Существовал также и криминальный "промысел", где жертва тоже называлась "фраером". Это определение подходило как нельзя лучше. Мы говорим о так называемом "хи/песе" (обрусевшее "хипеш", "хипиш"). Родился этот помысел в Одессе и заключался в следующем: молодая симпатичная женщина-хи/песница (чаще всего - проститутка) завлекала жертву-фраера на съемную квартиру якобы для занятий любовью. В самый ответственный момент, когда "любовник" находился неглиже, в комнату с праведным гневом врывался разъяренный "муж". Дальше разыгрывался спектакль, целью которого было выпотрошить кошелек незадачливого простачка, будучи при этом уверенными, что он не обратится в полицию. Кстати, чаще всего хи/песник и хипесница формально действительно состояли в гражданском браке (на всякий случай)... "Хипес" происходит от еврейского "хипэ/": так на одесском идише назывался свадебный балдахин (на иврите - "хупа/") или сама по себе свадьба. Во время еврейского обряда свадьбы под "хипэ" стояли вместе жених с невестой.
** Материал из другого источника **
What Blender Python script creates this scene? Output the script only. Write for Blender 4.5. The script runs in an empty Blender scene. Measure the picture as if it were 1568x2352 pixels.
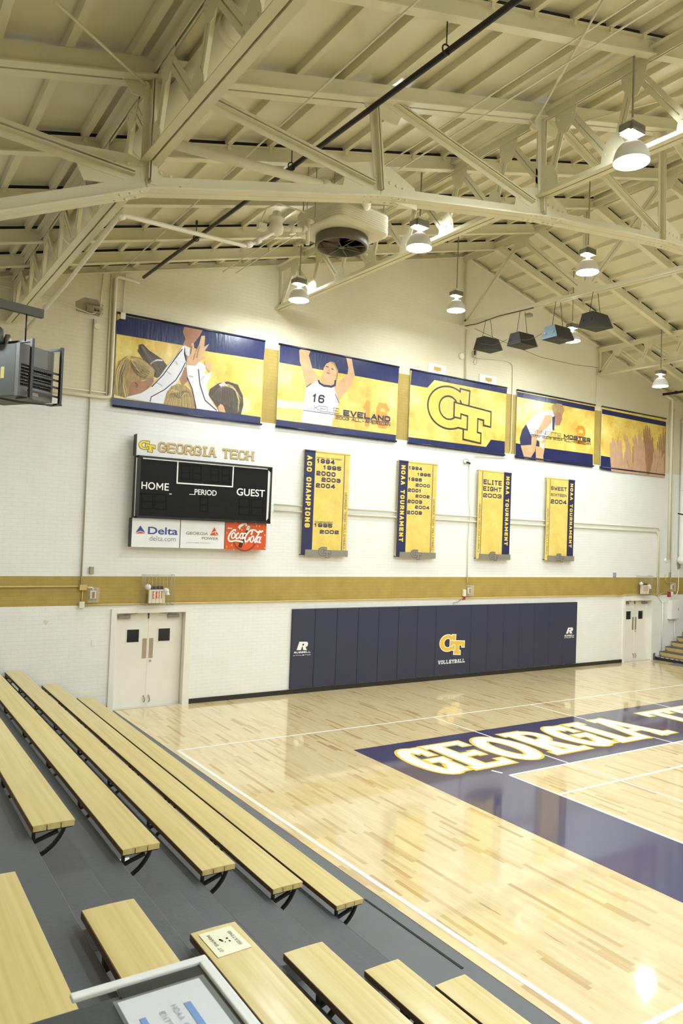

Популярность слово обрело в дореволюционной России ХХ века. Существовала даже забавная присказка:

Если фраер при цепочке,
Значит, фраер при "боках".

"Бока", "бочата" - так долгое время в уголовном мире России назывались часы. Присказка эта - переделка известной в свое время народной частушки про барина, которую, в частности, приводит Дмитрий Мережковский в очерке "Зимние радуги":

Петербург все еще не европейский город, а какая-то каменная чухонская деревня. Ежели он и похож на город иностранный, то разве в том смысле, как лакей Смердяков "похож на самого благородного иностранца". Как в частушке поется:

Если барин при цепочке,
Это значит - без часов.
Если барин при галошах,
Это значит - без сапог.

Смысл народной частушки, таким образом, противоположен уголовному, но связь присказок про барина и фраера очевидна.

Можно вспомнить и другую известнейшую поговорку тех времен, которая дожила до сего дня и перешла в разговорную речь - "Недолго музыка играла, недолго фраер танцевал", то есть недолго длились счастливые деньки, все хорошее быстро кончается.

Народной стала и другая старая мудрость босяков еще дореволюционного времени - "Бог - не фраер, он все видит": справедливость все равно когда-нибудь восторжествует, можно обмануть человека, но не Господа. Впрочем, почему "стала народной"? Уголовный мир вернул народу плод его же, народа, творчества. Ведь уркаганская сентенция о всевидящем Боге - не более чем переделка фольклорного малороссийского "Бог не теля/: усе бачить виттеля/" ("Бог - не теленок: все оттуда видит").

Фраерский ГУЛАГ

После революции мир уголовников сохранил в своем лексиконе меткое словечко, но уже преимущественно только в значениях "богатая жертва", "простак", "лопух". Однако особый расцвет "фраеру" выпал в условиях сталинских лагерей. Здесь это слово не сходило с уст блатарей и вообще "сидельцев". В ГУЛАГе у слова появилось еще одно значение: так называли зэков, не имеющих отношения к профессиональному преступному миру - бытовиков и "политиков". Кликали их также и "рогатыми" прозвищами - "олени", "черти".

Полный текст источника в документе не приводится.